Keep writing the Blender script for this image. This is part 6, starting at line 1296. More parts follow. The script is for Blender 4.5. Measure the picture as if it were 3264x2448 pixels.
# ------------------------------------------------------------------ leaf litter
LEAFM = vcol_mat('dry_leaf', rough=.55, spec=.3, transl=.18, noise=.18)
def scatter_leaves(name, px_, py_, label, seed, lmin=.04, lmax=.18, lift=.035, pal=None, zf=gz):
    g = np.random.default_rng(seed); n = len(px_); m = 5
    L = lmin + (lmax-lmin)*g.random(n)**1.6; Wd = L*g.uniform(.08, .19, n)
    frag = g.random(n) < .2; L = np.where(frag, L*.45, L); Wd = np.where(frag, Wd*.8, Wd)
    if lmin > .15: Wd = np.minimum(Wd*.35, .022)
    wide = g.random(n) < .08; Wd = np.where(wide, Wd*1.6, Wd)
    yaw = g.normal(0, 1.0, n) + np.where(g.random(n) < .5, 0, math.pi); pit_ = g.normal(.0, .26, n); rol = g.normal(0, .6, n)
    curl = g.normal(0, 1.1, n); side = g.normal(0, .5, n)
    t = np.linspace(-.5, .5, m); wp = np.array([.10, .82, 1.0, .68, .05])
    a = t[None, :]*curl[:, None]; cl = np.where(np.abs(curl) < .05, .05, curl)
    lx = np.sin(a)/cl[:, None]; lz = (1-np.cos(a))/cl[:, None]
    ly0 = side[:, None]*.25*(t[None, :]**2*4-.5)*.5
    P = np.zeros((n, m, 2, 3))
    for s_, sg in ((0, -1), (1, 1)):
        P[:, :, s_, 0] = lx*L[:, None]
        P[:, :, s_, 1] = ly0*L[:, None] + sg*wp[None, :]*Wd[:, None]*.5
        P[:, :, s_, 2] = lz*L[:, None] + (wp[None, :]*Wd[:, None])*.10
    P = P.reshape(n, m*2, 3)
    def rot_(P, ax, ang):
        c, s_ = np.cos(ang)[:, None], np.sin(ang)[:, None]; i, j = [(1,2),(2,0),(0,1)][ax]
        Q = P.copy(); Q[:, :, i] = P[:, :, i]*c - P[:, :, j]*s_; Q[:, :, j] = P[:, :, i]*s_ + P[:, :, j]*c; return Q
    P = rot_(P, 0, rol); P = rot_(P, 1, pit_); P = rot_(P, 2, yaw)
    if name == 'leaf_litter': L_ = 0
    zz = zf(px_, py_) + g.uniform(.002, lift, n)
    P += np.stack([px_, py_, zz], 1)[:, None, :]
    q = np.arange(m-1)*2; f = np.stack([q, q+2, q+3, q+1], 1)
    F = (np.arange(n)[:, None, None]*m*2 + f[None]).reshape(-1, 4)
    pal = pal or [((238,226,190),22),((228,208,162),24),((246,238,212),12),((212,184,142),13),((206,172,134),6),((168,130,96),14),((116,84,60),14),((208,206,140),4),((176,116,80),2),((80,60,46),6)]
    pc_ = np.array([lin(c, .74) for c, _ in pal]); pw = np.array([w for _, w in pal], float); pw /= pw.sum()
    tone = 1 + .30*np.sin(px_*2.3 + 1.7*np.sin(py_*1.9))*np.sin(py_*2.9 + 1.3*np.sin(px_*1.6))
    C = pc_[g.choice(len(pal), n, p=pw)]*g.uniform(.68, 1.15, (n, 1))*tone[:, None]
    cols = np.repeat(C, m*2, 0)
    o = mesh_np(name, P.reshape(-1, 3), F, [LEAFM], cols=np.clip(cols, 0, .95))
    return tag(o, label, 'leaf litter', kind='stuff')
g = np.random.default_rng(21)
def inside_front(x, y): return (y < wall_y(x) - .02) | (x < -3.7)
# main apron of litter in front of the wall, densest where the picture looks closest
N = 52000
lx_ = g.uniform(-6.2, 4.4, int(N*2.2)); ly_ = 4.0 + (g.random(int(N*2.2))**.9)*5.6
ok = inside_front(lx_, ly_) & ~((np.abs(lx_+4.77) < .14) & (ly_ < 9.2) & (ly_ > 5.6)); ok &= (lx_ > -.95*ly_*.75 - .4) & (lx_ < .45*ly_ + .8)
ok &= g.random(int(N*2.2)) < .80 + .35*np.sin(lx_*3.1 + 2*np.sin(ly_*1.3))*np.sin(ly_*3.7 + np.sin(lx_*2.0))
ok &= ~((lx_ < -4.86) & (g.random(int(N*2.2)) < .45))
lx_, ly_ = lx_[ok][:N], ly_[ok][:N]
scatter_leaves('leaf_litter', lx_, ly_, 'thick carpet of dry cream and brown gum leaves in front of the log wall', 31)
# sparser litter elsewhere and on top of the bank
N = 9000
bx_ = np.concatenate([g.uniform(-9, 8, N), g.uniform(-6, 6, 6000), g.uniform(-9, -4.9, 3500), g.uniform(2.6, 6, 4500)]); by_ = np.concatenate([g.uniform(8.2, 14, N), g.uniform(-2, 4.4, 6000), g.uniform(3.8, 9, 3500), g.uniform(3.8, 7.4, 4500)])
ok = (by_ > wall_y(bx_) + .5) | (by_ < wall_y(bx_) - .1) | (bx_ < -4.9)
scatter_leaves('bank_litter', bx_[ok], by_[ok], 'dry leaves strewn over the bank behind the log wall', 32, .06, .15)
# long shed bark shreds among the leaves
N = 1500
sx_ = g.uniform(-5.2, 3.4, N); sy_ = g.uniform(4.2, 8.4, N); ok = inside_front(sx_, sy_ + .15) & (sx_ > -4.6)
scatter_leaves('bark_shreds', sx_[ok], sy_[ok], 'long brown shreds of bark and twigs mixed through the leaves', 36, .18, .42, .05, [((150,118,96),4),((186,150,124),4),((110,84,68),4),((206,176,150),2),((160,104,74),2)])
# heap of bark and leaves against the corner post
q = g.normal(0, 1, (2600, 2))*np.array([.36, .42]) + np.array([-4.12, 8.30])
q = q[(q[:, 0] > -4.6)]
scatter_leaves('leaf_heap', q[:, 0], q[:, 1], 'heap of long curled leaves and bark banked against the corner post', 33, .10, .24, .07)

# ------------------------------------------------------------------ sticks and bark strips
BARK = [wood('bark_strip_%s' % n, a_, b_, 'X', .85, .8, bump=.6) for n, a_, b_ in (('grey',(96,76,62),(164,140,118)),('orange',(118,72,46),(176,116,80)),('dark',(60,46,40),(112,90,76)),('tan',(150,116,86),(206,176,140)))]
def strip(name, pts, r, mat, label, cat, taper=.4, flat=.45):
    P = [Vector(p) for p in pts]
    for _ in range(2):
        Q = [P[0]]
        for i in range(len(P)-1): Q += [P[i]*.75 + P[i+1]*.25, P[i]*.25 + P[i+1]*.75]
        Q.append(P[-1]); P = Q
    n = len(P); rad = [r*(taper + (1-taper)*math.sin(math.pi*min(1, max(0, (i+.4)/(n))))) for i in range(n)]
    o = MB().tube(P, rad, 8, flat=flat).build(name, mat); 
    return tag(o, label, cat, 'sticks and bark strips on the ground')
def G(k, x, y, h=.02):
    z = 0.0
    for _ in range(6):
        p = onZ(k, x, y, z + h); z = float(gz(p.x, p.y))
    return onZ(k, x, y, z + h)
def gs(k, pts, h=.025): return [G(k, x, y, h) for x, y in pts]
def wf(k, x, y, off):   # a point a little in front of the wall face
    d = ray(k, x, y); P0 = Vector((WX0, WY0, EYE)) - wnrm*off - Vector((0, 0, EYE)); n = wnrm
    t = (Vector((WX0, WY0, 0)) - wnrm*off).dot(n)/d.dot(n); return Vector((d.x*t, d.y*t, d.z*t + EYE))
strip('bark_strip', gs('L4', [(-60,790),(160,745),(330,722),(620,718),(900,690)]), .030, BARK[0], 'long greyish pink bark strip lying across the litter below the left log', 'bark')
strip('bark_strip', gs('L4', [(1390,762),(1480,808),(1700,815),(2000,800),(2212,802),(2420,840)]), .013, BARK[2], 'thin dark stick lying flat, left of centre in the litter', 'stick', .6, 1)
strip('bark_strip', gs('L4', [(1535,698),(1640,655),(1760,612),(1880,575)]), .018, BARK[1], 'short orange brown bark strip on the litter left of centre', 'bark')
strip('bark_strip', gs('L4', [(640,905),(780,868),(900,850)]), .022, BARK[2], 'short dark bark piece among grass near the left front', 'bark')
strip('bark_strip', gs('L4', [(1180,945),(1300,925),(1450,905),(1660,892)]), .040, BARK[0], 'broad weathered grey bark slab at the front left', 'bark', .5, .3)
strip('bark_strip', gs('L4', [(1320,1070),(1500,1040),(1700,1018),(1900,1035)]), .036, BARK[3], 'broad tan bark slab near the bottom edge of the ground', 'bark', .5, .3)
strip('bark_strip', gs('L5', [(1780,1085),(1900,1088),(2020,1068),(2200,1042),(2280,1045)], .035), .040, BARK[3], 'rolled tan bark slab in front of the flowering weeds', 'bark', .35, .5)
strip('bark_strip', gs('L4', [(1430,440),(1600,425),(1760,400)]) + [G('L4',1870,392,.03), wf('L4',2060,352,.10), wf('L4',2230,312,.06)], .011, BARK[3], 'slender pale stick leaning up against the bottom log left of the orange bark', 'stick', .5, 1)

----

* **What is required**
Each line that has the word "picture" should be copied.

* **Task answer**
Keep writing the Blender script for this image. This is part 6, starting at line 1296. More parts follow. The script is for Blender 4.5. Measure the picture as if it were 3264x2448 pixels.
# main apron of litter in front of the wall, densest where the picture looks closest